Obama responded that it is "common sense" for the U.S. to militarily pursue terrorists there if necessary. "If we have actionable intelligence on al-Qaeda operatives, including bin Laden, and President Musharraf can't act, then we should."

Writing in Pakistan's Daily Times, Naeem Salik, a former general in Pakistan's Army, says the country could respond to any American unilateral action by limiting US supply lines into Afghanistan.

Most Americans do not realize that the US and NATO forces are operating in Afghanistan – a land locked country – because of Pakistani largesse. If Pakistan withdraws the transit facility through Karachi port and the transportation of fuel and other logistic supplies through its territory, the operation in Afghanistan would come to a grinding halt in less than a week.
In case of any US misadventure in Pakistan the government would not be in a position to resist the public pressure to withdraw these facilities along with the suspension of Afghan transit trade which would bring that country to its knees within a week.

Writing in The Dawn, Pakistan's largest English language newspaper, opinion writer Gwynne Dyer says the current turmoil in Pakistan isn't necessarily all bad.

The military dictator who has ruled Pakistan since 1999, General Pervez Musharraf, is a living incarnation of the phrase "one-bullet regime": he has already survived four assassination attempts. More than 200 Pakistani soldiers and civilians have died in terrorist attacks since the Red Mosque incident, and the alarmists are predicting civil war and Islamist take-over.
[But] there is a good chance that this crisis could end in restoration of civilian democracy in Pakistan: that is how all three previous bouts of military rule ended. The fanatics and the extremists dominate the sparsely populated areas along the Afghan frontier because the population there is identical to the Pashtuns across the border who are the main base of the Taliban in Afghanistan, and they have been radicalised by 28 years of foreign occupation and civil war in that country. But the vast majority of Pakistanis live down in the flat, fertile lands along the rivers, and what they want is not martyrdom but peace, justice and prosperity.

Meanwhile, Musharraf says talk of unilateral military action inside his country only hurts efforts to contain terror groups, the Los Angeles Times reports.

Musharraf's criticism of such comments came during a meeting in the port city of Karachi with visiting Sen.
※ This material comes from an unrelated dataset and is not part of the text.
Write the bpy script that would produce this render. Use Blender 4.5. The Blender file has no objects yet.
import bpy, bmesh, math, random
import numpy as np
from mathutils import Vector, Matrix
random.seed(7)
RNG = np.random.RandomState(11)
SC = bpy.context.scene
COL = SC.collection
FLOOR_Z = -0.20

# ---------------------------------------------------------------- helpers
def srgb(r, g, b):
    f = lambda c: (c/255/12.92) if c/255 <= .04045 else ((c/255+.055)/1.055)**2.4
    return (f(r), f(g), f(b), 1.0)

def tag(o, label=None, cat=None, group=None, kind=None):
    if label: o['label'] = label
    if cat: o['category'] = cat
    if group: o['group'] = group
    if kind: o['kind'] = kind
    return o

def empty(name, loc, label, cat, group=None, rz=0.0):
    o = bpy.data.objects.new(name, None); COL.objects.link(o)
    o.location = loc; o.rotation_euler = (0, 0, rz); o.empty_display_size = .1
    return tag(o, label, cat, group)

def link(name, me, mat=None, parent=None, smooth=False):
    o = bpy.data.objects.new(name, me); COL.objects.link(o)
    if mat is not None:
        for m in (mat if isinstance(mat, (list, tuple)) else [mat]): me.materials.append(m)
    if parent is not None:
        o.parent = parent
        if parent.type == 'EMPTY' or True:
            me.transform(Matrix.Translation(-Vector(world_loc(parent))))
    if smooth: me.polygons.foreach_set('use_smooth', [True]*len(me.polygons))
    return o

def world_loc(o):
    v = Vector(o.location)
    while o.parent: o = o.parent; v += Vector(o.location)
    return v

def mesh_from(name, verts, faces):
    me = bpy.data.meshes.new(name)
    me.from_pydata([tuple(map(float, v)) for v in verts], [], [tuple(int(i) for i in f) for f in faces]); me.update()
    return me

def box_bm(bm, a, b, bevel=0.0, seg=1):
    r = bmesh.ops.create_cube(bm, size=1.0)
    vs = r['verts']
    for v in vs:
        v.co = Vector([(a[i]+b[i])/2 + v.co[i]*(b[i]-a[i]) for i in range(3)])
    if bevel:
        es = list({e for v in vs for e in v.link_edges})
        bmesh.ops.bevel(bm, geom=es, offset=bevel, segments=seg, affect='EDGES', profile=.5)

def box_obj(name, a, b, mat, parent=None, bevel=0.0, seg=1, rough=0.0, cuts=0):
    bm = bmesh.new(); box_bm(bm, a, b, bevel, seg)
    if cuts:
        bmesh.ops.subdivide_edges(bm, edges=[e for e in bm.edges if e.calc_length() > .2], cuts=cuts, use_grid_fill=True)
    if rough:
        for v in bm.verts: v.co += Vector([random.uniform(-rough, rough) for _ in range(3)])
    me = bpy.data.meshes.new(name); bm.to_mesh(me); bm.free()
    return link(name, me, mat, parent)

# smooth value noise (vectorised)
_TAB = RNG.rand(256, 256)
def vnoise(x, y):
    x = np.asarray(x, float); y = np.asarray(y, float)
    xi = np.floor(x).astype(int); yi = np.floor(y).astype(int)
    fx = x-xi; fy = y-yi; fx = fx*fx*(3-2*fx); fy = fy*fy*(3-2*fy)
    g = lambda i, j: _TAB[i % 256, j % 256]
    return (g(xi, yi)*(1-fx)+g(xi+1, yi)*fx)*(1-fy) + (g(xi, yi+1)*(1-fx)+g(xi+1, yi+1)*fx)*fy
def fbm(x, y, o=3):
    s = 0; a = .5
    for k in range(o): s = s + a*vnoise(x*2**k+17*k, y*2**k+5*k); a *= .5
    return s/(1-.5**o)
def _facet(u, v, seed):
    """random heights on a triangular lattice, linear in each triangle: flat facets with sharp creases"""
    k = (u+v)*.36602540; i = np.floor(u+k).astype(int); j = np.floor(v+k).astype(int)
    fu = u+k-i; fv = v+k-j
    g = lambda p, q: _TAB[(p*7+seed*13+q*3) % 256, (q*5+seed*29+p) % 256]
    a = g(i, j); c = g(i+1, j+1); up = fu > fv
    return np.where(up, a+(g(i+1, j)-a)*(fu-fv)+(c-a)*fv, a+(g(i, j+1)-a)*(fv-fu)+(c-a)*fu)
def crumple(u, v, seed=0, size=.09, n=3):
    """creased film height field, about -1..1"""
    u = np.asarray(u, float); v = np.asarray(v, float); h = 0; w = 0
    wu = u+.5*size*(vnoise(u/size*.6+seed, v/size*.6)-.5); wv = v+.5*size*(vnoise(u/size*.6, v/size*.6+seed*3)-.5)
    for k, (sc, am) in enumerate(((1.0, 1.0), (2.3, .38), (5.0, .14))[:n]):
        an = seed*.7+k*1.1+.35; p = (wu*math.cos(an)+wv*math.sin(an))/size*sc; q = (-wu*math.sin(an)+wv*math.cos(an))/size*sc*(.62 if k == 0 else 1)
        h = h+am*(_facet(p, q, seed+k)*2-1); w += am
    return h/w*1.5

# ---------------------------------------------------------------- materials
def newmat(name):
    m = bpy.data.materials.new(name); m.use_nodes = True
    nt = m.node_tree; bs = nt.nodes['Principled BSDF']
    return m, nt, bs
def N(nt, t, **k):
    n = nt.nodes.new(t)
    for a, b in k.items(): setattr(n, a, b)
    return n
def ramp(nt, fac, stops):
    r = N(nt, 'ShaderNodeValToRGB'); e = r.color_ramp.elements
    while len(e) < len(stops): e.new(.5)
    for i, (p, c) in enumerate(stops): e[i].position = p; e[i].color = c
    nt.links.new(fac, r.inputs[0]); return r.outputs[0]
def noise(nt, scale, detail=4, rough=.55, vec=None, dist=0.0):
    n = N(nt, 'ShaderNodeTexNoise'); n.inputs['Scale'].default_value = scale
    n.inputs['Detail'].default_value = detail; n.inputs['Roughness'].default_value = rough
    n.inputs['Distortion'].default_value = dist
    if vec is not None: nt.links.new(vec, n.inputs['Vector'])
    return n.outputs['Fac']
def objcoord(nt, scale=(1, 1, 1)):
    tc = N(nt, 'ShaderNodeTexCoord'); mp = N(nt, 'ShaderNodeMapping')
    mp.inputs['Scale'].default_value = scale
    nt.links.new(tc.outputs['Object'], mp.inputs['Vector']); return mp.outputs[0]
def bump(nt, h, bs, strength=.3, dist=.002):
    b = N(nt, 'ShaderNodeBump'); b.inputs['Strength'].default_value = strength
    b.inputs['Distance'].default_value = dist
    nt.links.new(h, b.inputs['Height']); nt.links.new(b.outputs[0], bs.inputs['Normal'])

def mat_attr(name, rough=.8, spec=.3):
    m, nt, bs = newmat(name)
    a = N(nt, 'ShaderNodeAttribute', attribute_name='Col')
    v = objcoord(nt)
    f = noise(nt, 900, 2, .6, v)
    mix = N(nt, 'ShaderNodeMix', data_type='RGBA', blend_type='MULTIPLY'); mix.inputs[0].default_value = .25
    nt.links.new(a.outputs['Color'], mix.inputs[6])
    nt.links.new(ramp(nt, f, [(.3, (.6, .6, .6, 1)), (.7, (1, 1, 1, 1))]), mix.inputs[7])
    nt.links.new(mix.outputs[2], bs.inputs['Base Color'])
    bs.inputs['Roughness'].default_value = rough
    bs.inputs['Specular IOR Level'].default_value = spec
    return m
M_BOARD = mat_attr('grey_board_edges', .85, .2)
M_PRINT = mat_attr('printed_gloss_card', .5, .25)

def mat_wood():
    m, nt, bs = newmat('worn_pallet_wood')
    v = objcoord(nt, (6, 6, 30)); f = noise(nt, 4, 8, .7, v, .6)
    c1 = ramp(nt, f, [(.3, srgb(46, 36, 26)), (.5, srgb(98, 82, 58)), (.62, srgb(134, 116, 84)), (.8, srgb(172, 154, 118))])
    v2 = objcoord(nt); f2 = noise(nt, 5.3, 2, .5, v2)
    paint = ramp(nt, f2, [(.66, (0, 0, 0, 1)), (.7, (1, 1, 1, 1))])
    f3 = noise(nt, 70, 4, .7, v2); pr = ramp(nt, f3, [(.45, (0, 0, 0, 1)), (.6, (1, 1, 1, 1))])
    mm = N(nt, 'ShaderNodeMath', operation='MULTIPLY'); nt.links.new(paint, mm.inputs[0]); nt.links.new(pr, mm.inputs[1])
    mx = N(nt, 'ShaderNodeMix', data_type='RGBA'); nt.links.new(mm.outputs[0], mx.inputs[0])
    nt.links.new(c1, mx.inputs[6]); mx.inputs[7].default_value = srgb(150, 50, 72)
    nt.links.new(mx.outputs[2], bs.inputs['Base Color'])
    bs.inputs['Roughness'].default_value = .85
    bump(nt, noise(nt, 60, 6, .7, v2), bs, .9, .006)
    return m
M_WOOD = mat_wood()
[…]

Richard J. Durbin (D-Ill.) and the new American ambassador to Pakistan, Anne W. Patterson.
"The president pointed out that certain recent U.S. statements were counterproductive to the close cooperation and coordination between the two countries in combating the threat of terrorism," said a statement released by the Foreign Office.
The Pakistani leader, it said, "emphasized that only Pakistan's security forces, which were fully capable of dealing with any situation, would take counter-terrorism action inside Pakistani territory."